DECTRIS: What kind of experiments or questions are you currently exploring with your microscope?

Kelvin: In KAUST, we work across the full spectrum of electron microscopy applications, different classes of materials such as nanomaterials and magnetic materials, and a variety of techniques, including TEM, STEM, differential phase contrast, 4D STEM, electron tomography, and more.

Among these, one of our central research themes is dose efficiency when imaging beam-sensitive materials. These include, for example, zeolite, MOF (metal-organic frameworks), and COF (covalent organic frameworks), which are the most important classes of catalytic materials studied nationwide in Saudi and internationally.

For us, every single electron counts. If one electron passes through the specimen but is not detected or not used for any reason, it represents a lost opportunity. That is why the recent installation of our new camera (ARINA) system has been transformative. It enables us to capture data that was simply inaccessible before. With it, we are now approaching the fundamental resolution limits set by statistical theory.

Practically, this means we are getting closer to the resolution set by statistical limit pushing several tens of e-/A2 for atomic resolution imaging. This allows us to reveal the true nature of material structures, while preserving the integrity of sensitive specimens. At this moment, that is our key application and an area where we continue to see rapid progress.

DECTRIS: You recently installed the DECTRIS ARINA detector. How has it influenced your work so far?

Kelvin: Already during the first day of training, we obtained results that completely opened our minds that a resolution of <0.9A resolution was obtained on one class of sensitive catalytic material zeolite. We were able to loosen the constraints on beam-sensitive materials such as COF, something we had never been able to achieve before. While I had anticipated an improvement, the scale of the leap was still surprising.
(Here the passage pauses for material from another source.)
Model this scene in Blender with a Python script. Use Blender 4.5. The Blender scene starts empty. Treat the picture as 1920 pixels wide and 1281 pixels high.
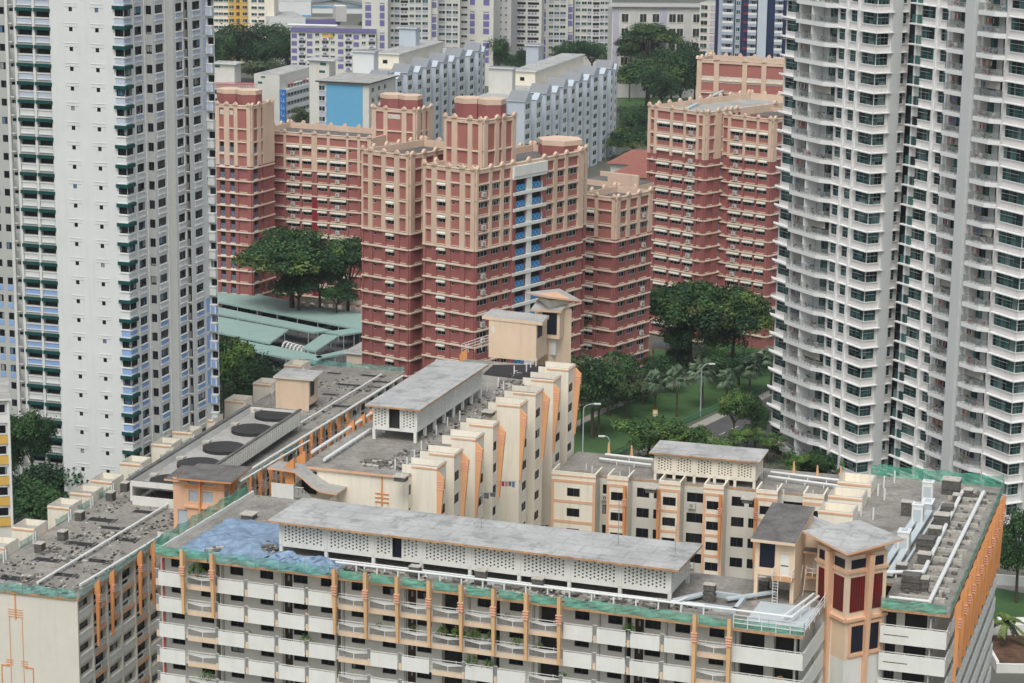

This breakthrough comes down to two key features of the camera. First, its high speed and excellent detective quantum efficiency (DQE), which ensures that nearly every electron is counted. Second, its large field of view in scanning mode, extending up to several hundred nanometers with 2k × 2k or even 4k × 4k scanning. Together, these features transform how we approach low-dose 4D STEM experiments.

Previously, limitations in speed and scanning area forced us to work under intense pressure, with very little room for error. Now, with a larger and more forgiving field of view, we can tolerate a few nanometers of "burn" without compromising the experiment. This reduces the psychological stress on operators and lowers the chance of human error, which directly translates into higher success rates.
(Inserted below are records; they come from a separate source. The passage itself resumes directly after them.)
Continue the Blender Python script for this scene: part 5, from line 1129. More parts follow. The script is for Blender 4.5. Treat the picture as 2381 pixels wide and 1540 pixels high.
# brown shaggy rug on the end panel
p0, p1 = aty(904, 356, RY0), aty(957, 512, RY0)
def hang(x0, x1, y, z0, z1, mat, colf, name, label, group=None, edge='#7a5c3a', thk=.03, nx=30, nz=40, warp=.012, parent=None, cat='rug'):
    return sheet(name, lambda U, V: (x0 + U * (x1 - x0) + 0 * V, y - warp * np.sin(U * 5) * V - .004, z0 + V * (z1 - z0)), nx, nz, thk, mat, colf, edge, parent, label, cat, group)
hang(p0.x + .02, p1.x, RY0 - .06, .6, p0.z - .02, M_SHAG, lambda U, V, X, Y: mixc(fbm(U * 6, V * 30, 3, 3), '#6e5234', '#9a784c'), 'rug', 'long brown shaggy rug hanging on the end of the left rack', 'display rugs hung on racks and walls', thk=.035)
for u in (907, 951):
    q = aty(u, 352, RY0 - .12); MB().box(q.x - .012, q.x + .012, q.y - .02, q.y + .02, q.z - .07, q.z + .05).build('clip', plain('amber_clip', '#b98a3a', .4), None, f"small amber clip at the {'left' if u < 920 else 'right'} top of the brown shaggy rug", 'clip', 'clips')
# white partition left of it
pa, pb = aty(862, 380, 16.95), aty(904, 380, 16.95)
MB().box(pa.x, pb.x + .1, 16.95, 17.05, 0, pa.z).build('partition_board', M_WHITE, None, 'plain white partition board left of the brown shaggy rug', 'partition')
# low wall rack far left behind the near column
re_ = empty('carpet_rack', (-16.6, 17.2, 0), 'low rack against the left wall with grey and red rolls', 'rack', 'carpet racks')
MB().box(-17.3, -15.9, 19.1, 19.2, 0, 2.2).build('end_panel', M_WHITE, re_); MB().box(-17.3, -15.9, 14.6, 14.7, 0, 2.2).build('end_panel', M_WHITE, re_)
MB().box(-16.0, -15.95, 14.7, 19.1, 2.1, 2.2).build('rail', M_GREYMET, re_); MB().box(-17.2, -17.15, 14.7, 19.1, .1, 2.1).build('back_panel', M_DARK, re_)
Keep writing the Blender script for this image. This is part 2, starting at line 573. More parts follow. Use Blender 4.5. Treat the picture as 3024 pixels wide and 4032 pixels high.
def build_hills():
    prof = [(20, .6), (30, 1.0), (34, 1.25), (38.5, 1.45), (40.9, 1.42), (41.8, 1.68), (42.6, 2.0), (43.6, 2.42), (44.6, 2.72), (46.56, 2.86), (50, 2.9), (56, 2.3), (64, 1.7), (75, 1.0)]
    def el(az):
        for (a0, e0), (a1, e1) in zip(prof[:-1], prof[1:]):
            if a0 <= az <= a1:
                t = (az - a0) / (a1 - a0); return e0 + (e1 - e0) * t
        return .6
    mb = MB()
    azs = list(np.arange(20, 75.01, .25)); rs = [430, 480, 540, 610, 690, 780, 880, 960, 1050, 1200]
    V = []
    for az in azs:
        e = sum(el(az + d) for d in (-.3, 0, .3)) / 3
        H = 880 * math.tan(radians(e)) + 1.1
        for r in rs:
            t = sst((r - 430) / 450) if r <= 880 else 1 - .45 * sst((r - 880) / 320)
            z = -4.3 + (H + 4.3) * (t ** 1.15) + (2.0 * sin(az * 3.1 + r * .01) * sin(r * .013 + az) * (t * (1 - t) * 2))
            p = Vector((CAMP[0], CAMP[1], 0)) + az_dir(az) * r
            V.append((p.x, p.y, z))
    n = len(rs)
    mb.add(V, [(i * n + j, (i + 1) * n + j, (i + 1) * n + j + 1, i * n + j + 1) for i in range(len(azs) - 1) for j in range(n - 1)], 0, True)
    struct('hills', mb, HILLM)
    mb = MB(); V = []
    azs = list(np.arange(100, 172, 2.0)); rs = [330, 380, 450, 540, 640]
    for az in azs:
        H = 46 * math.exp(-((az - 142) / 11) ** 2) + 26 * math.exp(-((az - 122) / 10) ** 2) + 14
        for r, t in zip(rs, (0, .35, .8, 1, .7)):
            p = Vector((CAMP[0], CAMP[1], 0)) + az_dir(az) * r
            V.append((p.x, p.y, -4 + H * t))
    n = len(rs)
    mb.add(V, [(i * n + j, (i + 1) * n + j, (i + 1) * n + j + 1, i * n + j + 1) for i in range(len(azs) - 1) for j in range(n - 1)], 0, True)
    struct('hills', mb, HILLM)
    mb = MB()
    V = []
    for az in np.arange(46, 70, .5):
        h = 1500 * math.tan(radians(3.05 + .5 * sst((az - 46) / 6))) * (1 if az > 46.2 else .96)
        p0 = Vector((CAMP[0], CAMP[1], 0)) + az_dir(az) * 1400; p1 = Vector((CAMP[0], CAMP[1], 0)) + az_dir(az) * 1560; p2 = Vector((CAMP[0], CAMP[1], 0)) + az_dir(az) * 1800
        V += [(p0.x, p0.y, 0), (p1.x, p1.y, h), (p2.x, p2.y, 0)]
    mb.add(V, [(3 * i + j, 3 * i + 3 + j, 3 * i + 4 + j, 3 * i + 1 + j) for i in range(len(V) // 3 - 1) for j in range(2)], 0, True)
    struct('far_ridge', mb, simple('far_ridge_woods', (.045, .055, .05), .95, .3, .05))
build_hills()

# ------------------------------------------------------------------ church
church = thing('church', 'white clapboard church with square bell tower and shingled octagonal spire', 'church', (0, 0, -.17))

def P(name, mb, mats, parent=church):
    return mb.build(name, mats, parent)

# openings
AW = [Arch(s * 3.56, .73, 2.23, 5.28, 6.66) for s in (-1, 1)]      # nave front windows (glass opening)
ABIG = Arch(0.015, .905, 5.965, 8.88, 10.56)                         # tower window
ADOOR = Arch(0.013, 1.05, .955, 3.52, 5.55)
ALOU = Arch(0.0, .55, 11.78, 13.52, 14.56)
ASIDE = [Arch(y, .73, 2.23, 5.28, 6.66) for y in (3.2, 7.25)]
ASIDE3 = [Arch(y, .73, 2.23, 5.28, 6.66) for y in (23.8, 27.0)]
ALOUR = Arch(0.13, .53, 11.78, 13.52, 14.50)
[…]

After training both expert and non-expert users, we have already seen remarkable progress. After my training, the non-expert user can also reach roughly a 50% success rate on zeolite. This leads toward the much more challenging application of COF, where several tens to up to 100 e-/Ų is the total electron dose that can be used, including electrons spent on crystal identification. Experienced users can challenge themselves on COF for a rate of 20%. At the expert level, they can truly excel in the experiment.

Of course, the quality of sample preparation remains a critical factor. And with techniques such as tomography, success never comes in a single attempt. You need multiple trials to find the optimal parameters. But the important point is this: with the new camera, we can now routinely obtain high-quality datasets that can be reconstructed successfully. That level of productivity was not achievable before.

DECTRIS: What advice would you give to researchers managing older high-end instruments?

Kelvin: You know, it's hard to really give advice to anyone, because everyone does things a bit differently. For myself, I would say there are two things that are quite important. Firstly, gain a deeper understanding of electron optics not only to keep the instrument in good shape but also to better grasp the potential of relevant applications. Secondly, stay close to the latest technology and be ready to identify opportunities to integrate new developments into the microscope to drive new scientific applications.